According to news reports, shortly after the tornado struck, there was a thunderstorm warning but not tornado warning from the National Weather Service.

Hall County Commissioner Steve Gailey, who also lives in Clermont, was serving on the city council then and said the storm passed close to his house.

"It was pitch black and it really did sound like a freight train coming through," he recalled.

Gailey said the county's emergency response improved because of the tragedy.

"I think with what we've done in the last eight years, we are so much further along with shelters and our big command center in Gainesville; we hope we never have to have it but I think we have everything there if something like this happens again," Gailey said.

Gailey said sirens would go off and Doppler radar is there to do a much better job of spotting dangerous storms in time.

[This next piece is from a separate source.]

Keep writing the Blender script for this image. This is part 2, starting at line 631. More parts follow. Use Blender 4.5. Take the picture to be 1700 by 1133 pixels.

"There is a siren around the church that alerts this area, there's one at Wauka Mountain Elementary School and North Hall High School and most all the schools have one and they're scattered through out the county," Gailey said.

That morning Lanier Elementary School and North Hall High sustained heavy damage.

During the ceremony Gailey said Clermont has a special relationship with Enterprise, Ala. and Americus, Ga., where tornados struck and killed recently; he asked for a prayer for the people in those towns.

Pastor Allen Morris of Concord Baptist Church in Clermont conducted the service and said the disaster reminded everyone of their mortality.

Seth Weaver, now a Clermont city councilman, was a student at North Hall High the day of the storm but had not left for school yet.

He remembers letting neighbors who lived in a nearby mobile home come into his house as the storm approached and everyone went into the basement.

"We didn't know how bad it was until all the power was out and we heard the sirens," Weaver said. "These people lost their lives unexpectedly to an act of Mother Nature and they need to be remembered."